-- TASK DESCRIPTION --
Print out every line, exactly as written.

━━━━━━━━━━

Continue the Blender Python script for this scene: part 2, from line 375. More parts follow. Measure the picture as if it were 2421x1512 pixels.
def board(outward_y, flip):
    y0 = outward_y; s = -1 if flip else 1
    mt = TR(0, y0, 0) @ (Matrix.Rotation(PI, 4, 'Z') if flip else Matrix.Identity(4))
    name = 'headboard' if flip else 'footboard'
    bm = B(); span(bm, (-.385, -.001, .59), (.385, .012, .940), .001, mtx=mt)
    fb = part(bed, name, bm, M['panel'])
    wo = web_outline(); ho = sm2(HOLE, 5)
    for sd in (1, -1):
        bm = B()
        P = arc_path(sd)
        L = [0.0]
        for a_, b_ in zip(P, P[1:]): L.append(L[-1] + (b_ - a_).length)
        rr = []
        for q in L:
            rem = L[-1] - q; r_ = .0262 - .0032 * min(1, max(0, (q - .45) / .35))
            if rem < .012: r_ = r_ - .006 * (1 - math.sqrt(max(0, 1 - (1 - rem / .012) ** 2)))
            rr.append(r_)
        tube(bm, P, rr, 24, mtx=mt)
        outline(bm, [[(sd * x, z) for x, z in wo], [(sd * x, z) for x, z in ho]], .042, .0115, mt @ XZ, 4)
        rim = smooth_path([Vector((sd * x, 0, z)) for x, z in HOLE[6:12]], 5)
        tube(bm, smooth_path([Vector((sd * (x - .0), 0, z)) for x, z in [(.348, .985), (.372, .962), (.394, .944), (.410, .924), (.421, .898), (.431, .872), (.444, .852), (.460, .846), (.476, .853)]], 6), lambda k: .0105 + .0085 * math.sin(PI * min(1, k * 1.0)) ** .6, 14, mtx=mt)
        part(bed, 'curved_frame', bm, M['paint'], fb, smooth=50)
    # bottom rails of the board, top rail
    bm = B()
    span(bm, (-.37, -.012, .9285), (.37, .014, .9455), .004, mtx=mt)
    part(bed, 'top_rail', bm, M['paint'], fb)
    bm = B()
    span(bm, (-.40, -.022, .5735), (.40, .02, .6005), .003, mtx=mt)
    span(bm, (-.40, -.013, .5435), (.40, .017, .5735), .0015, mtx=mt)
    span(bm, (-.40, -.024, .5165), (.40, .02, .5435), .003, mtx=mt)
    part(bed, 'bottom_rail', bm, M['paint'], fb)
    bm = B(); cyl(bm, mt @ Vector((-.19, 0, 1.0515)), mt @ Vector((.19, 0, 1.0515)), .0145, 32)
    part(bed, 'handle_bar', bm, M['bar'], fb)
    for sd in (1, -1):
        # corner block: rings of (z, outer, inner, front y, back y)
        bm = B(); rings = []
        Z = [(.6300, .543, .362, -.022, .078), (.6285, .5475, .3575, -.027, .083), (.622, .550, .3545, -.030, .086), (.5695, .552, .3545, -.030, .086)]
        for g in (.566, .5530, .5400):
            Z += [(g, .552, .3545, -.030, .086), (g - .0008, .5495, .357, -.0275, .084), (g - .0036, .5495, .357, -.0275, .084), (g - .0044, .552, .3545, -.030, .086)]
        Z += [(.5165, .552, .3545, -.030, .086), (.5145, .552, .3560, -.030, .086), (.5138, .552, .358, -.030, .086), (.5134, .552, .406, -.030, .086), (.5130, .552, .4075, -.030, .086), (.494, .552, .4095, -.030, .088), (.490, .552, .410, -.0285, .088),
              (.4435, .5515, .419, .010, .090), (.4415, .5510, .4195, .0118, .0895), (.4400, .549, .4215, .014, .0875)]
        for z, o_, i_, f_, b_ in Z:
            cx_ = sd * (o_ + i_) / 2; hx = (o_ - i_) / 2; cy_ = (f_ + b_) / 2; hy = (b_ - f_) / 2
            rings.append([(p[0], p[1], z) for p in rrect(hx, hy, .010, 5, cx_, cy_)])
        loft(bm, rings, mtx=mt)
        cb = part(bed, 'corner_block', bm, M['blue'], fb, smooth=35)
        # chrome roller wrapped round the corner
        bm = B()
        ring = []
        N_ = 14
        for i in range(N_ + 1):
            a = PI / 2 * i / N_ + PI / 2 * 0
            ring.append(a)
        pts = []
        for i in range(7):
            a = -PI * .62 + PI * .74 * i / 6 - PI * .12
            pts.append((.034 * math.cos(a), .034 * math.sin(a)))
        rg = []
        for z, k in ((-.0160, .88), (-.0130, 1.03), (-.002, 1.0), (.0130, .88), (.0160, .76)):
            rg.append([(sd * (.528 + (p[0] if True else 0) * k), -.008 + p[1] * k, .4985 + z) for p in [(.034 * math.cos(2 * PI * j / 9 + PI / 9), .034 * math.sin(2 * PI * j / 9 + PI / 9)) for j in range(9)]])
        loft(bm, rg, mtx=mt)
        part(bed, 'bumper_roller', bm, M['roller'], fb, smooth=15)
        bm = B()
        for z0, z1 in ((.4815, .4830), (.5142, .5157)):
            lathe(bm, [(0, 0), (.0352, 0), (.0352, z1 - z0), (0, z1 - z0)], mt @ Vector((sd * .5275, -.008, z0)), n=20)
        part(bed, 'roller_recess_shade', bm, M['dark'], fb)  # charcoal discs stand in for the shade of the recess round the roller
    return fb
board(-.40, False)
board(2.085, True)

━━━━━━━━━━

-- ANSWER TO THE EXERCISE --
Continue the Blender Python script for this scene: part 2, from line 375. More parts follow. Measure the picture as if it were 2421x1512 pixels.
def board(outward_y, flip):
    y0 = outward_y; s = -1 if flip else 1
    mt = TR(0, y0, 0) @ (Matrix.Rotation(PI, 4, 'Z') if flip else Matrix.Identity(4))
    name = 'headboard' if flip else 'footboard'
    bm = B(); span(bm, (-.385, -.001, .59), (.385, .012, .940), .001, mtx=mt)
    fb = part(bed, name, bm, M['panel'])
    wo = web_outline(); ho = sm2(HOLE, 5)
    for sd in (1, -1):
        bm = B()
        P = arc_path(sd)
        L = [0.0]
        for a_, b_ in zip(P, P[1:]): L.append(L[-1] + (b_ - a_).length)
        rr = []
        for q in L:
            rem = L[-1] - q; r_ = .0262 - .0032 * min(1, max(0, (q - .45) / .35))
            if rem < .012: r_ = r_ - .006 * (1 - math.sqrt(max(0, 1 - (1 - rem / .012) ** 2)))
            rr.append(r_)
        tube(bm, P, rr, 24, mtx=mt)
        outline(bm, [[(sd * x, z) for x, z in wo], [(sd * x, z) for x, z in ho]], .042, .0115, mt @ XZ, 4)
        rim = smooth_path([Vector((sd * x, 0, z)) for x, z in HOLE[6:12]], 5)
        tube(bm, smooth_path([Vector((sd * (x - .0), 0, z)) for x, z in [(.348, .985), (.372, .962), (.394, .944), (.410, .924), (.421, .898), (.431, .872), (.444, .852), (.460, .846), (.476, .853)]], 6), lambda k: .0105 + .0085 * math.sin(PI * min(1, k * 1.0)) ** .6, 14, mtx=mt)
        part(bed, 'curved_frame', bm, M['paint'], fb, smooth=50)
    # bottom rails of the board, top rail
    bm = B()
    span(bm, (-.37, -.012, .9285), (.37, .014, .9455), .004, mtx=mt)
    part(bed, 'top_rail', bm, M['paint'], fb)
    bm = B()
    span(bm, (-.40, -.022, .5735), (.40, .02, .6005), .003, mtx=mt)
    span(bm, (-.40, -.013, .5435), (.40, .017, .5735), .0015, mtx=mt)
    span(bm, (-.40, -.024, .5165), (.40, .02, .5435), .003, mtx=mt)
    part(bed, 'bottom_rail', bm, M['paint'], fb)
    bm = B(); cyl(bm, mt @ Vector((-.19, 0, 1.0515)), mt @ Vector((.19, 0, 1.0515)), .0145, 32)
    part(bed, 'handle_bar', bm, M['bar'], fb)
    for sd in (1, -1):
        # corner block: rings of (z, outer, inner, front y, back y)
        bm = B(); rings = []
        Z = [(.6300, .543, .362, -.022, .078), (.6285, .5475, .3575, -.027, .083), (.622, .550, .3545, -.030, .086), (.5695, .552, .3545, -.030, .086)]
        for g in (.566, .5530, .5400):
            Z += [(g, .552, .3545, -.030, .086), (g - .0008, .5495, .357, -.0275, .084), (g - .0036, .5495, .357, -.0275, .084), (g - .0044, .552, .3545, -.030, .086)]
        Z += [(.5165, .552, .3545, -.030, .086), (.5145, .552, .3560, -.030, .086), (.5138, .552, .358, -.030, .086), (.5134, .552, .406, -.030, .086), (.5130, .552, .4075, -.030, .086), (.494, .552, .4095, -.030, .088), (.490, .552, .410, -.0285, .088),
              (.4435, .5515, .419, .010, .090), (.4415, .5510, .4195, .0118, .0895), (.4400, .549, .4215, .014, .0875)]
        for z, o_, i_, f_, b_ in Z:
            cx_ = sd * (o_ + i_) / 2; hx = (o_ - i_) / 2; cy_ = (f_ + b_) / 2; hy = (b_ - f_) / 2
            rings.append([(p[0], p[1], z) for p in rrect(hx, hy, .010, 5, cx_, cy_)])
        loft(bm, rings, mtx=mt)
        cb = part(bed, 'corner_block', bm, M['blue'], fb, smooth=35)
        # chrome roller wrapped round the corner
        bm = B()
        ring = []
        N_ = 14
        for i in range(N_ + 1):
            a = PI / 2 * i / N_ + PI / 2 * 0
            ring.append(a)
        pts = []
        for i in range(7):
            a = -PI * .62 + PI * .74 * i / 6 - PI * .12
            pts.append((.034 * math.cos(a), .034 * math.sin(a)))
        rg = []
        for z, k in ((-.0160, .88), (-.0130, 1.03), (-.002, 1.0), (.0130, .88), (.0160, .76)):
            rg.append([(sd * (.528 + (p[0] if True else 0) * k), -.008 + p[1] * k, .4985 + z) for p in [(.034 * math.cos(2 * PI * j / 9 + PI / 9), .034 * math.sin(2 * PI * j / 9 + PI / 9)) for j in range(9)]])
        loft(bm, rg, mtx=mt)
        part(bed, 'bumper_roller', bm, M['roller'], fb, smooth=15)
        bm = B()
        for z0, z1 in ((.4815, .4830), (.5142, .5157)):
            lathe(bm, [(0, 0), (.0352, 0), (.0352, z1 - z0), (0, z1 - z0)], mt @ Vector((sd * .5275, -.008, z0)), n=20)
        part(bed, 'roller_recess_shade', bm, M['dark'], fb)  # charcoal discs stand in for the shade of the recess round the roller
    return fb
board(-.40, False)
board(2.085, True)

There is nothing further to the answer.